What is being asked
Transcribe the listing below from its opening line up to and including the line that contains "rng = np.random.default_rng(7)"; reproduce nothing else.

Material
#####

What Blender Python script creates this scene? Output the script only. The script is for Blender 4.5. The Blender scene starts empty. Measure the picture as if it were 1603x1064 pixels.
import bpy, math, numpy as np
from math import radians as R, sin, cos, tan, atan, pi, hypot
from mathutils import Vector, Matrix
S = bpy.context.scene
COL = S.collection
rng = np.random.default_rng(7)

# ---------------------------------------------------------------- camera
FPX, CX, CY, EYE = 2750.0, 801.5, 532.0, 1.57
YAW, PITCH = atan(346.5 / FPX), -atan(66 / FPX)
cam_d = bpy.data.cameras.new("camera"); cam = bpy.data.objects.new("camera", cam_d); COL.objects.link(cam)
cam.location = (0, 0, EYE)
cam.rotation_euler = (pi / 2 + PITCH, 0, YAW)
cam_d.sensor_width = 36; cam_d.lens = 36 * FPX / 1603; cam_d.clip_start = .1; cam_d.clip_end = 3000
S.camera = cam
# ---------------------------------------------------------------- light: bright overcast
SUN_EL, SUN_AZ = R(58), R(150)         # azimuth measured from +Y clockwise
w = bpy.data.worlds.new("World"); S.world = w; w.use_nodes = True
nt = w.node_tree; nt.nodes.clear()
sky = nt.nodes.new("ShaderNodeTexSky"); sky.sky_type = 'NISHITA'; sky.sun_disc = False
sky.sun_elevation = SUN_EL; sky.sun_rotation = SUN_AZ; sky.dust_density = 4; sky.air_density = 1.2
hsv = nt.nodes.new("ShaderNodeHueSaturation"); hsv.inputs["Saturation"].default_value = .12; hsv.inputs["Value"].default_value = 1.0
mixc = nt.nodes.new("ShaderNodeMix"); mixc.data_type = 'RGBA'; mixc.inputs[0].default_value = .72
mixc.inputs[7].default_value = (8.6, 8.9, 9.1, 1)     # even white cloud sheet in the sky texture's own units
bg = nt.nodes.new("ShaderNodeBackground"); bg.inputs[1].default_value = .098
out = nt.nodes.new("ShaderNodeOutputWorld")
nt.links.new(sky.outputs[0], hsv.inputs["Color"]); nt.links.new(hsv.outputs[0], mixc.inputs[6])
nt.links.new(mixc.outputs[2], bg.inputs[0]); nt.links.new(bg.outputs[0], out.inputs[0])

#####

Exercise solution
What Blender Python script creates this scene? Output the script only. The script is for Blender 4.5. The Blender scene starts empty. Measure the picture as if it were 1603x1064 pixels.
import bpy, math, numpy as np
from math import radians as R, sin, cos, tan, atan, pi, hypot
from mathutils import Vector, Matrix
S = bpy.context.scene
COL = S.collection
rng = np.random.default_rng(7)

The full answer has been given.